Les femmes aux doigts
ensanglantés
Antoine Bucher
L’ADOPTION DU VERNIS ROUGE ET LE
DÉBAT SUR LA COULEUR DES ONGLES
Aujourd’hui encore, certains pensent que la femme élégante se doit d’avoir des onglespropres et entretenus. Longtemps un aspect naturel ou blanc est privilégié avant que les couleurs ne s’emparent des doigts des femmes. La France adopte le rouge à partir des années 1920, mais la perception de cette couleur fait couler de l’encre dans la presse de l’entre-deux guerres avec en filigrane la construction d’une nouvelle féminité.
Il est toujours délicat de faire une histoire de la beauté tant les usages diffèrent d’une communauté à une autre et varient fortement dans le temps. Se peindre les ongles est une pratique plus que millénaire dans certaines communautés. En France, c’est dans la seconde moitié des années 1920 que se multiplient les articles de presse s’inquiétant ou plutôt s’effrayant de la couleur des ongles des femmes. Aux côtés des couleurs naturelles employées jusqu’alors pour colorer les mains, apparaissent de nouvelles teintes. Les couturiers sont alors régulièrement accusés d’avoir lancé cette mode pour accorder l’extrémité des doigts de leurs clientes aux nuances de leurs robes. Le rouge prend alors la tête de la révolution chromatique des manucures. Il n’est toutefois pas perçu positivement, au contraire des ongles de Chrysis à sa toilette décrit par Pierre Louys en 1896 dans son roman Aphrodite : « Ses mains appliquées sur sa gorge, espaçaient entre les épaules le collier rouge de ses ongles peints. » L’association la plus fréquente dans les années 1920 et 1930 n’est pas le rubis, mais celle du sang. Le quotidien Le Temps écrit ainsi le 15 novembre 1929 : « Car ce n’est point à des cabochons de rubis ni à des grains de corail que font penser les ongles rouges ; mais à de pauvres petits moignons, fraichement arrivés par le bistouri. On ne les voit point se poser sur une nappe, sur le bord d’une loge, ou, dans le geste délicat de la femme qui songe, au creux d’une joue, sans frémir d’épouvante et de pitié ! Ces tendres doigts ont-ils été écrasés par une portière d’auto ? »

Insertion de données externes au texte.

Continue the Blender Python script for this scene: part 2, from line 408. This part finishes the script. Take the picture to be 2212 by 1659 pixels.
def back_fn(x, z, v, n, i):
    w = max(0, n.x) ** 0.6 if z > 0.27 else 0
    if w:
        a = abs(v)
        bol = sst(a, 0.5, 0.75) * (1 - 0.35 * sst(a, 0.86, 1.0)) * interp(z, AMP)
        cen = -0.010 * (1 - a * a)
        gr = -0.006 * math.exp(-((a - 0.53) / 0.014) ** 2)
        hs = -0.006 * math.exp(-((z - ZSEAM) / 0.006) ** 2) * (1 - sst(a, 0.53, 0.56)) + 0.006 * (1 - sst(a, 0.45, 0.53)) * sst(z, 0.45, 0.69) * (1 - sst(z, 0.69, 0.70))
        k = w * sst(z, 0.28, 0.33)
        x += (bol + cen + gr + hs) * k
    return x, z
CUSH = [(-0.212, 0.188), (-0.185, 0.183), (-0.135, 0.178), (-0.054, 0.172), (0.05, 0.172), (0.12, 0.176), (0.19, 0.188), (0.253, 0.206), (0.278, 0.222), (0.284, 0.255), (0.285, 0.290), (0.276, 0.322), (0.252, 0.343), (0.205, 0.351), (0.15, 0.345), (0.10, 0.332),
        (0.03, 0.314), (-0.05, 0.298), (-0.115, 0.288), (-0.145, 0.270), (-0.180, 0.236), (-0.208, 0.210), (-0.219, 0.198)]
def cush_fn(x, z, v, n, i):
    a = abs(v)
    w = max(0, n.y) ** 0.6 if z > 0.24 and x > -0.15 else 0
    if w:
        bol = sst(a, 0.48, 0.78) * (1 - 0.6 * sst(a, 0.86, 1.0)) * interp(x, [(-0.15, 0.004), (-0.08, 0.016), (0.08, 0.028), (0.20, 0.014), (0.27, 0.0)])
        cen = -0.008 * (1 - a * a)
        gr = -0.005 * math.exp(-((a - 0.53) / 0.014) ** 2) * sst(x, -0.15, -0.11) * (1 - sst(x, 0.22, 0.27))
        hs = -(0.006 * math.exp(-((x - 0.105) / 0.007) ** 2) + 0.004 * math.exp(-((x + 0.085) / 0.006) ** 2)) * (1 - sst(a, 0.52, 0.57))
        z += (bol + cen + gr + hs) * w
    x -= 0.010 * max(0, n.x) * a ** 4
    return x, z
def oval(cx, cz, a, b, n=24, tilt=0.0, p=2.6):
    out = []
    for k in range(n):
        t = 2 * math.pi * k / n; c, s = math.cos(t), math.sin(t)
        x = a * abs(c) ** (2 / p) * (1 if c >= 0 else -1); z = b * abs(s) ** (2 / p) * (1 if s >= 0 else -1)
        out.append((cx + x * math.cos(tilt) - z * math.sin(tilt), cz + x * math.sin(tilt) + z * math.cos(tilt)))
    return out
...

Associée d’abord aux demi-mondaines et aux mondaines, la vogue des ongles rouges se répand et avec elle une désapprobation qui reste fortement présente dans la presse des années 1930.

Extrait du numéro de juin 1936 de la revue Rester Jeune. 300 × 200 mm, Paris. Librairie Diktats
« Leur a-t-on assez répété que cette mode les faisait ressembler à des étripeuses de lapins, qu’elle n’était point jolie et offrait un caractère vulgaire qui déparait leur grâce, elles se sont entêtées dans ce goût singulier ; pis encore ; elles se sont mises à accommoder leurs pieds à la même sauce que leurs mains. »
peut-on lire dans L’Écho de la Sologne du 4 octobre 1935.
À travers les discours dénonçant la pratique se profile ainsi l’association du vernis rouge au sang et construit l’idée d’une féminité repoussante associée au caractère ensanglanté des doigts du sexe dit faible. Cela correspond à la période de l’entre-deux guerres durant laquelle les femmes s’émancipent et effrayent, assumant jusqu’au bout de leurs ongles leur nouvelle féminité. Elsa Schiaparelli créé des gants de fourrures imitant les mains des animaux et met alors du vernis sur ses gants, voire les pare de griffes dorées. La femme n’est plus docile, elle porte au bout de ses doigts un nouveau genre. L’industrie de la beauté développe alors toute une palette autour des déclinaisons du rouge que portent des magazines comme Votre Beauté ou Rester Jeune. Même au cœur de la seconde guerre mondiale, Antoine recommande à ses clientes une palette du rose clair au violacé. Le rouge s’établit comme la couleur de référence et se démocratise au gré des innovations de l’industrie cosmétique.
En 2022, TikTok devient le lieu de diffusion de la théorie des ongles rouges (Red Nail Theory) et les utilisateurs relaient des vidéos suivant celle de Roby Delmonte expliquant pourquoi les ongles rouges attirent les hommes. Selon elle, l’attractivité reposerait désormais sur la popularité des ongles rouges dans les années 1990 et la relation presqu’œdipienne qu’elle implique pour les hommes ayant grandi dans ces années-là. D’une féminité animale à une nostalgie œdipienne, l’encre et le vernis n’ont pas fini de couler.